Tidak ketinggalan para anak-anak kecil ikut menggunakan pakaian Jawa. Komandan upacara dipimpin tokoh warga yang mengenakan Pakaian Jathilan. Kebetulan seni budaya jathilan memang menjadi salah satu kesenian yang ada di kampung ini. Hal yang sama juga dilakukan para komandan pleton. Bahkan di salah satu rangkaian upacara juga dibacakan ikrar perdamaian dan komitmen menjaga persatuan antarwarga.
“Sudah dua tahun ini kita gelar upacara Kemerdekaan dengan pakaian Jawa seperti ini,” kata ketua panitia, Dalduri. Menurutnya pakaian adat Jawa Mataraman Yogyakarta telah menjadi identitas warga pribumi. Warga juga masih menjunjung tinggi budaya dan menghormati Kerajaan Ngayogyakarta Hadiningrat.

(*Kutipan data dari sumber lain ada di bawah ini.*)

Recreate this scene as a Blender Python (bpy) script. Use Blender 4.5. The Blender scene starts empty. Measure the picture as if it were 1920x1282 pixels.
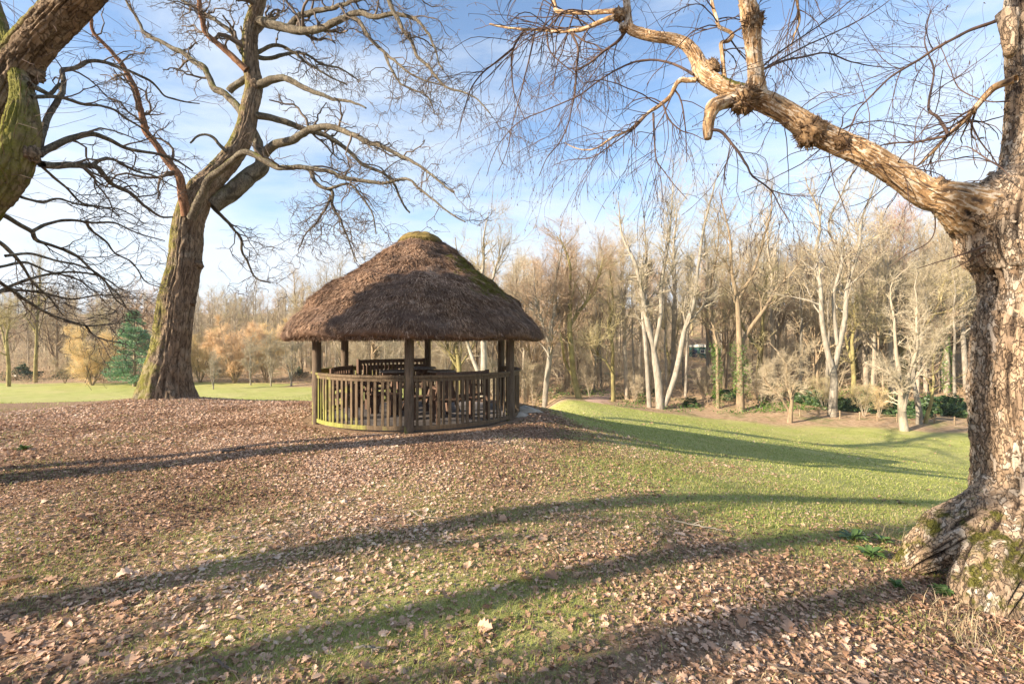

Untuk itulah warga tidak lagi malu untuk mengenakan pakaian Jawa dalam upacara ini. Ikrar perdamaian, kata dia, menjadi salah satu komitmen yang harus ditepati warga. Meski berbeda RT, kehidupan sosial, dan asal-usul, namun warga sepakat untuk menjaga perdamaian. Mereka akan tetap bersatu dalam membangun daerah dan kehidupan bermasyarakat.
“Kami tidak ingin kasus Tolikara terjadi di sini, karena itu meski beda agama, budaya, kami akan saling menghormati,” katanya. Untuk bisa mengikuti upacara seperti ini, butuh kemauan dan anggaran. Tidak sedikit dari warga yang menyewa pakaian dan pergi ke salon sebelum upacara. Meski dibuat repot dan harus keluar biaya, namun warga tetap semangat. “Tidak masalah bagi kami keluar biaya dan sedikit repot.
Karena ini wujud cinta kami kepada negara ini,” kata Andika Shinta Elfarani. Warga yang lain, Sandiyo mengatakan, upacara menggunakan pakaian Jawa merupakan salah satu bentuk nguri-ngurikebudayaan. Mencintai budaya menjadi bagian nasionalisme yang harus dilakukan.
“Jogja kan istimewa, jadi harus bisa maju,” ujarnya. Selain upacara, pada kesempatan ini juga dilepas puluhan balon ke udara. Bahkan bagi para peserta tertua dan anak-anak juga mendapatkan bingkisan dari panitia.